ON: É um exercício constante. Mas outro exercício constante é sua intimidade com a língua portuguesa.   Como é que o senhor aprendeu português? Foi no Brasil...

JPL: Eu aprendi no Brasil e quando cheguei, faz muito mais de 30 anos, eu falava espanhol porque facilita. Em particular no Brasil. Para os franceses é mais fácil perceber o português. 

Subsecretário-geral da ONU para Operações de Paz, Jean-Pierre Lacroix, durante missão na República Democrática do Congo
©UN Photo/Eskinder Debebe
Subsecretário-geral da ONU para Operações de Paz, Jean-Pierre Lacroix, durante missão na República Democrática do Congo

ON: Dava para entender? Os brasileiros entendiam? 

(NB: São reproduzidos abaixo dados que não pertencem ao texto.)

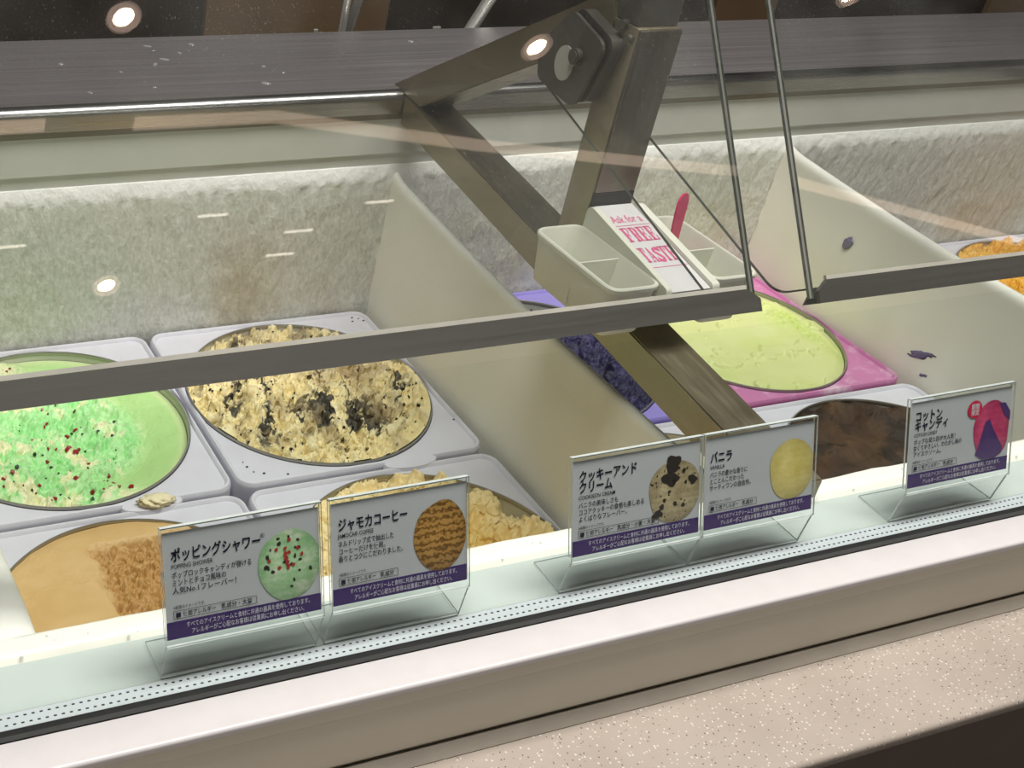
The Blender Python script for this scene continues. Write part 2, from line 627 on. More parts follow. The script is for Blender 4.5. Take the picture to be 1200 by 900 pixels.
# steel top with a rolled front rim
bm = bmesh.new()
pr = [(0.2575, 0.2225), (0.2565, 0.236)]
pr += [(0.2650 - 0.0085 * math.cos(a), 0.237 + 0.0075 * math.sin(a)) for a in np.linspace(0.1, PI / 2 + 0.6, 9)]
pr += [(0.275, 0.2375), (0.455, 0.2365), (0.4575, 0.2345), (0.4575, 0.19), (0.30, 0.19), (0.285, 0.2225)]
prism(bm, pr, XA, XB)
finish('steel_top', bm, M['steel_rim'], cab, True)
bm = bmesh.new()
prism(bm, [(0.279, 0.2372), (0.454, 0.2372), (0.454, 0.2378), (0.279, 0.2378)], XA, XB)
o = finish('steel_deck', bm, M['steel'], cab)
tag(o, 'dull brushed steel deck behind the rolled rim')
# water drops on the deck
bm = bmesh.new()
rng = random.Random(4)
for i in range(14):
    x, y = rng.uniform(-0.1, 0.38), rng.uniform(0.30, 0.44)
    r = rng.uniform(0.0012, 0.0032)
    m_ = Matrix.Translation((x, y, 0.2378)) @ Matrix.Rotation(rng.uniform(0, 3), 4, 'Z') @ Matrix.Diagonal((r * rng.uniform(1, 2.2), r, r * 0.35, 1))
    bmesh.ops.create_icosphere(bm, subdivisions=2, radius=1.0, matrix=m_)
tw = glass_mat('water_film', (0.97, 0.97, 0.97, 1), 0, 0.25, 0.06)
o = finish('water_drops', bm, tw, cab, True); tag(o, kind='stuff')

# liner floor and front liner with a rolled lip, ledge
bm = bmesh.new(); box(bm, (XA, -0.27, -0.30), (XB, 0.27, -0.29)); finish('well_floor', bm, M['well'], cab)
nx = 300
xs = np.linspace(XA, XB, nx)
pr = [(-0.262, -0.29), (-0.262, 0.06), (-0.262, 0.145)]
pr += [(-0.2675 + 0.0055 * math.cos(a), 0.1515 + 0.0065 * math.sin(a)) for a in np.linspace(0.2, PI / 2, 6)]
pr += [(-0.272, 0.1582), (-0.2765, 0.1582), (-0.2795, 0.1570), (-0.2815, 0.1545), (-0.2835, 0.1535)]
P = np.array(pr)
X, I = np.meshgrid(xs, np.arange(len(P)))
Z = P[I, 1] + 0.0009 * fbm(X, I * 0.01, 40, 3, 3) * (I > 3) * (I < 12)
Y = P[I, 0] + 0.0010 * fbm(X, I * 0.01, 26, 3, 8) * (I > 2)
bm = bmesh.new()
V = [[bm.verts.new((X[j, i], Y[j, i], Z[j, i])) for i in range(nx)] for j in range(len(P))]
for j in range(len(P) - 1):
    for i in range(nx - 1):
        bm.faces.new((V[j][i], V[j][i + 1], V[j + 1][i + 1], V[j + 1][i]))
o = finish('front_liner_lip', bm, M['divider'], cab, 'full')
at = o.data.attributes.new('top', 'FLOAT', 'POINT')
at.data.foreach_set('value', (0.35 * sm(0.12, 0.155, Z)).ravel())
bm = bmesh.new()
rng = random.Random(8)
for i in range(420):
    x, y = rng.uniform(-0.35, 0.75), -0.2645 - abs(rng.gauss(0, 0.008))
    if y < -0.2815: continue
    r = rng.uniform(0.0005, 0.0014)
    zz = 0.1575 if y < -0.268 else 0.1555
    bmesh.ops.create_icosphere(bm, subdivisions=1, radius=1.0, matrix=Matrix.Translation((x, y, zz)) @ Matrix.Diagonal((r, r, r * 0.5, 1)))
o = finish('meltwater_drops', bm, tw, cab, True); tag(o, kind='stuff')
bm = bmesh.new(); box(bm, (XA, -0.3138, 0.10), (XB, -0.2825, 0.1555)); finish('front_ledge', bm, M['ledge'], cab)

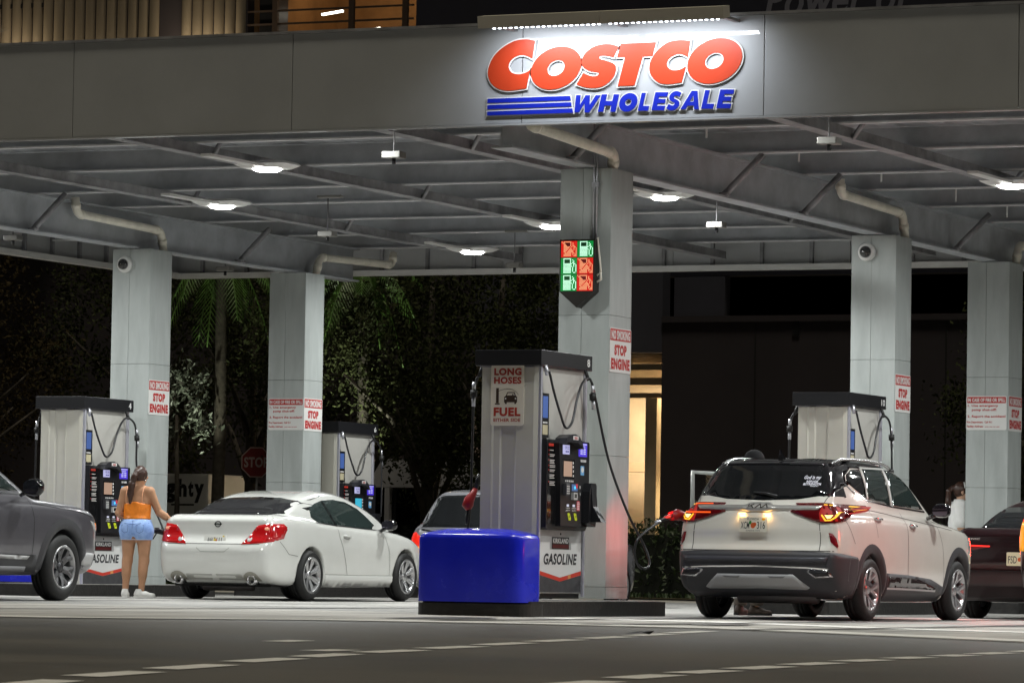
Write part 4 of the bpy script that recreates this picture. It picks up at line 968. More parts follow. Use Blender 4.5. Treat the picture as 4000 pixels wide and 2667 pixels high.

Fiz esforço. O espanhol e o português, são línguas diferentes, mas parecidas. Mas o jeito brasileiro torna mais fácil a gente aprender nas primeiras fases quando a gente aprende.

ON: Aprendeu ainda como diplomata novo no Brasil, com mais ou menos 20 anos. Como aprendeu a língua no Brasil?

JPL: No Brasil e depois em vários países usando o português. 

ON: Quais as palavras da língua de que mais se lembra e deixam memórias de momentos com o português no Brasil. 

JPL: Jeitinho e misto quente. Comida da rua.

ON: A nossa entrevista está acabando com o subsecretário-geral do Departamento de Operações de Paz. Muito obrigado por ter vindo. 

 Muito obrigado.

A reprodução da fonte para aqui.